One reason citizens are so angry is that there just doesn't seem to be any way to call public servants (using word loosely) to account.
An IRS officials says, golly, I don't have the time to show up and testify before Congress on a very serious matter (that would be his impeachment proceedings).
A young whippersnapper in the White House finds a way to peddle the Iran deal to the public: lie. Ditto ObamaCare (If you like your doctor . . . ).
Now, we learn that Justice Department lawyers appear to have been misleading the courts on immigration deportations. Note: that's lawyers in a department called the Justice Department. An editorial in the Wall Street Journal explains:
The constitutional challenge to President Obama’s executive action on immigration keeps getting more remarkable. A federal judge has now exposed how the Justice Department systematically deceived lower courts about the Administration’s conduct, and he has imposed unprecedented legal measures to attempt to sterilize this ethics rot.
On Thursday District Judge Andrew Hanen of Texas found that Obama Administration lawyers committed misconduct that he called “intentional, serious and material.” In 2015 he issued an injunction—now in front of the Supreme Court—blocking Mr. Obama’s 2014 order that rewrote immigration law to award legal status and federal and state benefits to nearly five million aliens.
When 26 states sued to block the order in December 2014, Justice repeatedly assured Judge Hanen that the Department of Homeland Security would not start processing applications until February 2015 at the earliest. Two weeks after the injunction came down, in March, Justice was forced to admit that DHS had already granted or renewed more than 100,000 permits.
Justice has also conceded in legal filings that all its lawyers knew all along that the DHS program was underway, despite what they said in briefs and hearings. One DOJ lawyer told Judge Hanen that “I really would not expect anything between now and the date of the hearing.” As the judge notes, “How the government can categorize the granting of over 100,000 applications as not being ‘anything’ is beyond comprehension.”
Justice’s only explanation is that its lawyers either “lost focus on the fact” or “the fact receded in memory or awareness”—the fact here being realities that the DOJ was required to disclose to the court. The states weren’t able to make certain arguments or seek certain legal remedies because the program supposedly hadn’t been implemented, leaving them in a weaker legal position.
More to the point, an attorney’s first and most basic judicial obligation is to tell the truth. Judge Hanen concludes that the misrepresentations “were made in bad faith” and “it is hard to imagine a more serious, more calculated plan of unethical conduct.” Many a lawyer has been disbarred for less.

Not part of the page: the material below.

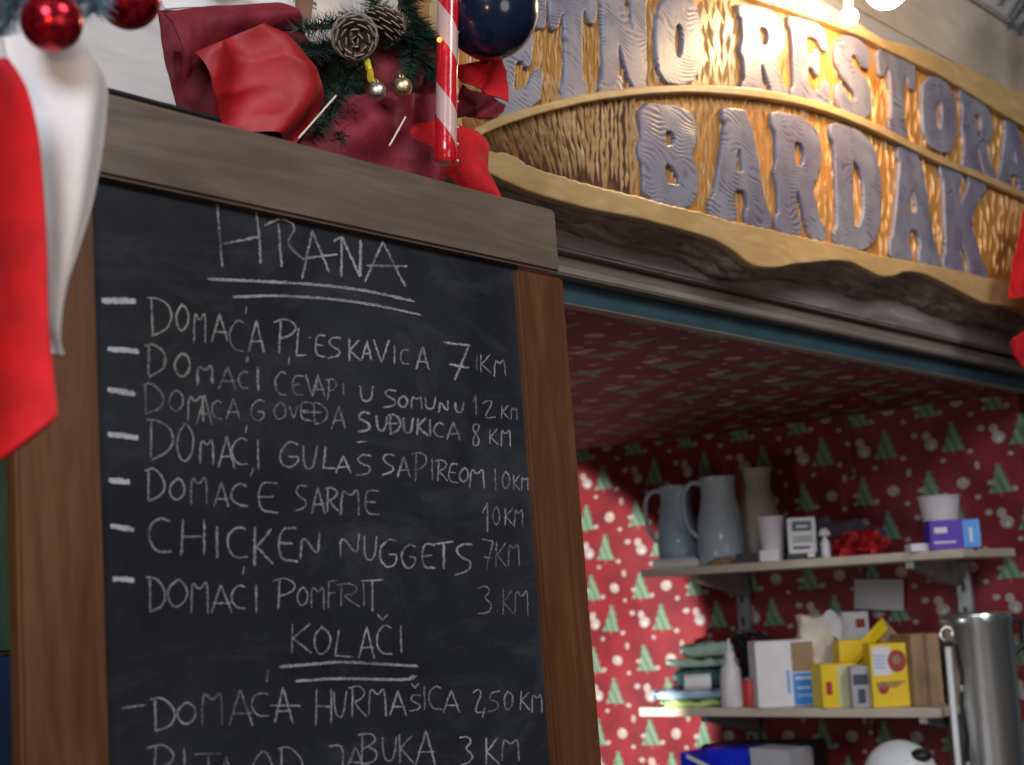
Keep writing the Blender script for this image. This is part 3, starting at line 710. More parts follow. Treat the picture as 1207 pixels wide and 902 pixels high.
LET = [('E', (592, 2), (650, -12), (643, 121), (583, 138)), ('T', (654, -14), (708, -20), (706, 108), (658, 121)), ('N', (712, -15), (768, -18), (771, 102), (713, 109)),
       ('O', (778, -5), (830, -6), (831, 99), (780, 97)), ('R', (876, 3), (929, 13), (934, 118), (880, 110)), ('E', (935, 17), (979, 30), (984, 126), (939, 116)),
       ('S', (988, 36), (1030, 50), (1033, 144), (992, 131)), ('T', (1039, 53), (1083, 72), (1081, 166), (1046, 148)), ('O', (1091, 84), (1130, 98), (1131, 184), (1093, 170)),
       ('R', (1136, 104), (1174, 127), (1177, 212), (1140, 196)), ('A', (1183, 137), (1214, 154), (1222, 240), (1180, 220)), ('N', (1224, 162), (1254, 180), (1258, 262), (1228, 247)),
       ('B', (760, 121), (827, 126), (827, 247), (765, 233)), ('A', (846, 124), (905, 133), (914, 269), (843, 253)), ('R', (915, 130), (972, 143), (978, 283), (921, 271)),
       ('D', (984, 143), (1043, 162), (1043, 298), (990, 288)), ('A', (1053, 168), (1104, 184), (1112, 316), (1055, 302)), ('K', (1113, 190), (1166, 213), (1168, 329), (1118, 318))]
for ch, tl, tr, br, bl in LET:
    def mp(p):
        a, b = p
        u = (tl[0] * (1 - a) + tr[0] * a) * (1 - b) + (bl[0] * (1 - a) + br[0] * a) * b
        v = (tl[1] * (1 - a) + tr[1] * a) * (1 - b) + (bl[1] * (1 - a) + br[1] * a) * b
        return xz(u, v)
    o_, hs = LP[ch]
    loops = [jit(dens([mp(p) for p in chaikin(lp)], 0.008), 0.0005) for lp in [o_] + hs]
    plate('letter', loops, YS + 0.0058, YS + 0.0135, 0.0022, 'letter', sign)
# knife strokes left standing in the field
def inside(x, z, poly):
    c = False; n = len(poly); j = n - 1
    for i in range(n):
        if (poly[i][1] > z) != (poly[j][1] > z) and x < (poly[j][0] - poly[i][0]) * (z - poly[i][1]) / (poly[j][1] - poly[i][1]) + poly[i][0]: c = not c
        j = i
    return c
g = MB()
def sliver(p, q, bend, wd, hgt):
    a, b = xz(*p), xz(*q); m_ = ((a[0] + b[0]) / 2 + bend, (a[1] + b[1]) / 2)
    if not (inside(*a, field) and inside(*b, field)): return
    d = Vector((b[0] - a[0], 0, b[1] - a[1])).normalized(); s = Vector((d.z, 0, -d.x)) * wd
    yb = YS + (0.0115 if p[0] < 757 else 0.0128)
    A = Vector((a[0], yb, a[1])); Bq = Vector((b[0], yb, b[1])); C_ = Vector((m_[0], yb, m_[1]))
    T = C_ + Vector((0, -hgt, 0)); i = len(g.v)
    g.v += [A, C_ - s, C_ + s, Bq, T]; g.f += [(i, i + 1, i + 4), (i + 1, i + 3, i + 4), (i + 3, i + 2, i + 4), (i + 2, i, i + 4)]; g.mi += [0] * 4
for u in np.arange(545, 760, 5.6):
    for v in np.arange(100, 250, 15):
        uu = u + R_.uniform(-1.6, 1.6); vv = v + R_.uniform(-6, 6); L = R_.uniform(22, 42)
        sl = (0.85 - (u - 545) / 230) * .75 + R_.uniform(-.06, .06)
        sliver((uu - sl * L / 2, vv - L / 2), (uu + sl * L / 2, vv + L / 2), R_.uniform(-.003, .001), R_.uniform(.0009, .0017), R_.uniform(.003, .006))
for u in np.arange(560, 1262, 6.5):
    for v in np.arange(-30, 340, 20):
        if u < 755 and v > 118: continue
        uu = u + R_.uniform(-3, 3); vv = v + R_.uniform(-8, 8); L = R_.uniform(16, 36); sl = R_.uniform(-.14, .14)
        sliver((uu - sl * L / 2, vv - L / 2), (uu + sl * L / 2, vv + L / 2), R_.uniform(-.003, .003), R_.uniform(.0008, .0015), R_.uniform(.0015, .004))
g.build('carved_grain', 'grain', sign, kind='stuff')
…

Judge Hanen has ordered the Justice Department lawyers to take courses in remedial ethics and asked Attorney General Loretta Lynch to prepare a "comprehensive plan" to prevent such behavior in the future. As the editorial observes, this is the kind of oversight we generally associated with companies that show a pattern of corruption.
Most alarming:
Main Justice may have figured that the state challenge would be tossed for lack of standing, and thus its dissembling wouldn’t matter. This would mean that President Obama’s refusal to recognize the legal limits of his executive power has spread a culture of lawlessness among his lawyers too.
This is both a constitutional and ethics challenge with important ramifications for our system of separation of powers.